The Abbey of Onze-Lieve-Vrouw ter Nieuwe Plant ("Our Lady of the New Plantation"; Latin: Nova Plantatio Beatae Mariae Virginis), formerly also Roesbrugge Abbey (Dutch; Flemish: Abdij van Roesbrugge) is a community of Augustinian canonesses belonging to the Congregation of Windesheim. The sisters are informally known as the Roesbrugge Dames - the Roesbrugge Ladies. Located in Roesbrugge from 1239 to the late 16th century, the community then moved into Ypres, West Flanders, Belgium, where it exists today. Its adjacent school is the Lyceum Onze Lieve Vrouw ter Nieuwe Plant.[1]
The abbey was founded in 1239 at Roesbrugge by Willem van Bethune and his wife Elisabeth van Roesbrugge for the Canonesses Regular of St. Victor of Prémy Abbey near Cambrai.[2] They are believed to have opened a school.
The abbey thrived, but in 1572 began the troubles of the Eighty Years' War. Marauding Calvinist soldiers made Roesbrugge uninhabitable for the community. Some of them sought refuge in Ypres, others in St. Omer.
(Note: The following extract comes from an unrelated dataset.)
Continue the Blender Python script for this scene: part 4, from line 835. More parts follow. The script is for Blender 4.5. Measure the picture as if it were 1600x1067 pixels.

The abbey was pillaged by the Calvinists and subsequently laid waste by Spanish troops.[3]
Once the County of Flanders was again in the hands of the King of Spain, the sisters in St. Omer returned. The Council of Trent recommended that monasteries should re-settle in or near towns, and the community from Roesbrugge decided to settle permanently in Ypres. They began once again to provide schooling, but more incidents of war caused them further setbacks.
In 1744 the abbey was destroyed by the troops of Louis XV, King of France, during the War of the Austrian Succession. Reconstruction began in 1778 and in 1782 the abbey was reopened. Yet again war intervened, this time between Austria and France in the French Revolution. For this reason, in 1793 a new abbess was not elected, only a prioress. In 1798 the abbey was seized by the French and sold. The sisters were dispersed, but after the Concordat of 1801 between Napoleon and Pope Pius VII were able to buy back a piece of ground immediately adjacent to the site of the former abbey, and began their work again, including the management of a boarding school.
World War I forced the sisters to flee on 31 October 1914 and to take refuge in England. They moved to France in July 1915, where they helped Belgian students. When in February 1919 they returned to Ypres, everything was destroyed. In 1921 re-building began, to designs by the architect Camille Damman, and the abbey and its school have functioned since that time.
In 1967 the sisters, together with the canonesses of Bruges, founded St. Agnes' Abbey in Sion, Switzerland, which lasted until 1994.[4]